▼

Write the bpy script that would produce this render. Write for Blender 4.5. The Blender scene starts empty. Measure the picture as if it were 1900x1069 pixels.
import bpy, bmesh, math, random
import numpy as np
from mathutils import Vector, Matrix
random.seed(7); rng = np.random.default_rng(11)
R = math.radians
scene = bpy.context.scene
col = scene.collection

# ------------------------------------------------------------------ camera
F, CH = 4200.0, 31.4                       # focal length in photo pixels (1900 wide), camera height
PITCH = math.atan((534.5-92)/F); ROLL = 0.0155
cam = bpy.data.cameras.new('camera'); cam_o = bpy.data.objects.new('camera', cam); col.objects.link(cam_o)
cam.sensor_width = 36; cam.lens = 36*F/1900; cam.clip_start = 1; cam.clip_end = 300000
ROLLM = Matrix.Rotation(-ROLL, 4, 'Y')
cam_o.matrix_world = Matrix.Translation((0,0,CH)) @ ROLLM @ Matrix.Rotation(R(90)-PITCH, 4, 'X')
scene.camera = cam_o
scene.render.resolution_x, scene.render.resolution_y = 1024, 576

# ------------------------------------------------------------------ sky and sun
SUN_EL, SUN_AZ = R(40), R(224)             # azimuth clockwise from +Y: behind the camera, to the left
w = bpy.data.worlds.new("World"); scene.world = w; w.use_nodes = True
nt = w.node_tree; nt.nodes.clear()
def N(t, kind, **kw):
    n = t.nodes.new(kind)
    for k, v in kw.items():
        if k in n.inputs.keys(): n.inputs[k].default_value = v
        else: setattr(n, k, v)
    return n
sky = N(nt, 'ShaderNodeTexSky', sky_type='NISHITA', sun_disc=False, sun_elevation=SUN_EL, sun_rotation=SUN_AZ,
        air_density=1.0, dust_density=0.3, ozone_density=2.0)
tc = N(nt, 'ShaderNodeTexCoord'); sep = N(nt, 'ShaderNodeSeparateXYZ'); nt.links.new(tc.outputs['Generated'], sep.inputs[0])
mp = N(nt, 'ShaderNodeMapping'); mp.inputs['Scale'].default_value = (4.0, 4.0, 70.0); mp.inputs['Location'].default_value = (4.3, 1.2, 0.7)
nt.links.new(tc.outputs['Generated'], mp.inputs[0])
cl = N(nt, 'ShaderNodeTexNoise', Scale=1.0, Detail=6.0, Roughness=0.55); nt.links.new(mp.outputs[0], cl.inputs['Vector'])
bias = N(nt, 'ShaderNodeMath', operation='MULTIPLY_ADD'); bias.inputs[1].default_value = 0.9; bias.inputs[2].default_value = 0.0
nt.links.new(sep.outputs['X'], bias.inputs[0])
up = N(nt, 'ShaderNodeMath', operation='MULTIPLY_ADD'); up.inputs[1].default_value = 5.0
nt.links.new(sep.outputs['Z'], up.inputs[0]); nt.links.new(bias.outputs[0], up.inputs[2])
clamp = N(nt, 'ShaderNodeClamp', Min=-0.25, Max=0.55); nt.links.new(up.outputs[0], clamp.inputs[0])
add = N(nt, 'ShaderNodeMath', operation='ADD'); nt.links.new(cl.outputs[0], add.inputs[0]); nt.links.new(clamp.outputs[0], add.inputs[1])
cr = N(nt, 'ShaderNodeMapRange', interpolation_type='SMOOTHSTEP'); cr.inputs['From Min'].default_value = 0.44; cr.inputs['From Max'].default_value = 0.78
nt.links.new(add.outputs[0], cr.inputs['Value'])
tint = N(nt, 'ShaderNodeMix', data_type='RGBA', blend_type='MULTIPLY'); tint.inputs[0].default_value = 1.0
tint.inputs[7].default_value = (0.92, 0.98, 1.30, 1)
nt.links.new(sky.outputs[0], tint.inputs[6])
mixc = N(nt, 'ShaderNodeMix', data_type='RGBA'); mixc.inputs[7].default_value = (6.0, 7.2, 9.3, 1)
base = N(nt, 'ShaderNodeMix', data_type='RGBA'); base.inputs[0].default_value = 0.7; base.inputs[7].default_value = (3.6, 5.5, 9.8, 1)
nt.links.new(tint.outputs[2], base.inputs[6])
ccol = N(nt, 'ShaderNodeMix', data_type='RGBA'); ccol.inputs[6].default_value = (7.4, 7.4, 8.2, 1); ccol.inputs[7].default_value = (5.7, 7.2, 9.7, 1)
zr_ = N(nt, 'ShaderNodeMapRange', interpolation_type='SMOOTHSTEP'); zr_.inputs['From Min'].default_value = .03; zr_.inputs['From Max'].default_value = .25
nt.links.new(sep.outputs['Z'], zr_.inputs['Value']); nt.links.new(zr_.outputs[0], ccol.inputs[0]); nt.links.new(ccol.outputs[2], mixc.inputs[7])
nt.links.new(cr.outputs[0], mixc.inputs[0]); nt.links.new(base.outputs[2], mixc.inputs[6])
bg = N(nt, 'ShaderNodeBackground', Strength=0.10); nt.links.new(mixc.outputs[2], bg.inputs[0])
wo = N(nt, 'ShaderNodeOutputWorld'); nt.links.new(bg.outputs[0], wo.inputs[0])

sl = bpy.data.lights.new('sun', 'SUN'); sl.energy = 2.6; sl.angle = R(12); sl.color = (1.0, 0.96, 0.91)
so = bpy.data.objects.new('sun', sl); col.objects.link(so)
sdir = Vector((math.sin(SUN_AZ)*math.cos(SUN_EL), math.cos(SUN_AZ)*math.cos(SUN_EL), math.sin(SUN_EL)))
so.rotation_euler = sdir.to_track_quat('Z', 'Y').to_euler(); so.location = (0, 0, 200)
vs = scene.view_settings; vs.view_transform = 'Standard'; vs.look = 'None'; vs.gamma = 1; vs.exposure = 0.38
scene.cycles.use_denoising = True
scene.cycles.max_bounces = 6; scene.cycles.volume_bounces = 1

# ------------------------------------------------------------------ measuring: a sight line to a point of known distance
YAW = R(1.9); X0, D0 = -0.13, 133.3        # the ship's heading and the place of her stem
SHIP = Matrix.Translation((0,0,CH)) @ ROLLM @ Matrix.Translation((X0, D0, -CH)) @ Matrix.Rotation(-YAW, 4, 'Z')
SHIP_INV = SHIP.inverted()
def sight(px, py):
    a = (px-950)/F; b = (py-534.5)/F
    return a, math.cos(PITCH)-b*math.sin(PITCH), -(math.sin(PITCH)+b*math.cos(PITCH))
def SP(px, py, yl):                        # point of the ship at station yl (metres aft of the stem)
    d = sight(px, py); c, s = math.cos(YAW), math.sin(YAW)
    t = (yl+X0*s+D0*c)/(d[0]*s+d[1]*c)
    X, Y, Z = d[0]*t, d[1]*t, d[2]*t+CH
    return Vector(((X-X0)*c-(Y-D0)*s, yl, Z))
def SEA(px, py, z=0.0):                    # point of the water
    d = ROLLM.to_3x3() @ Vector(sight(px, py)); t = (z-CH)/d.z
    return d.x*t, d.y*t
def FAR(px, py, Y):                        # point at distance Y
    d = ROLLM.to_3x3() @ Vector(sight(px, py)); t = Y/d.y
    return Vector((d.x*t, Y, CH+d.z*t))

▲

# YOUR INSTRUCTIONS:
From the opening line of the data above, please print each line as written up to and including the line that contains "scene.render.resolution_x, scene.render.resolution_y = 1024, 576", and nothing more.

# SOLUTION:
Write the bpy script that would produce this render. Write for Blender 4.5. The Blender scene starts empty. Measure the picture as if it were 1900x1069 pixels.
import bpy, bmesh, math, random
import numpy as np
from mathutils import Vector, Matrix
random.seed(7); rng = np.random.default_rng(11)
R = math.radians
scene = bpy.context.scene
col = scene.collection

# ------------------------------------------------------------------ camera
F, CH = 4200.0, 31.4                       # focal length in photo pixels (1900 wide), camera height
PITCH = math.atan((534.5-92)/F); ROLL = 0.0155
cam = bpy.data.cameras.new('camera'); cam_o = bpy.data.objects.new('camera', cam); col.objects.link(cam_o)
cam.sensor_width = 36; cam.lens = 36*F/1900; cam.clip_start = 1; cam.clip_end = 300000
ROLLM = Matrix.Rotation(-ROLL, 4, 'Y')
cam_o.matrix_world = Matrix.Translation((0,0,CH)) @ ROLLM @ Matrix.Rotation(R(90)-PITCH, 4, 'X')
scene.camera = cam_o
scene.render.resolution_x, scene.render.resolution_y = 1024, 576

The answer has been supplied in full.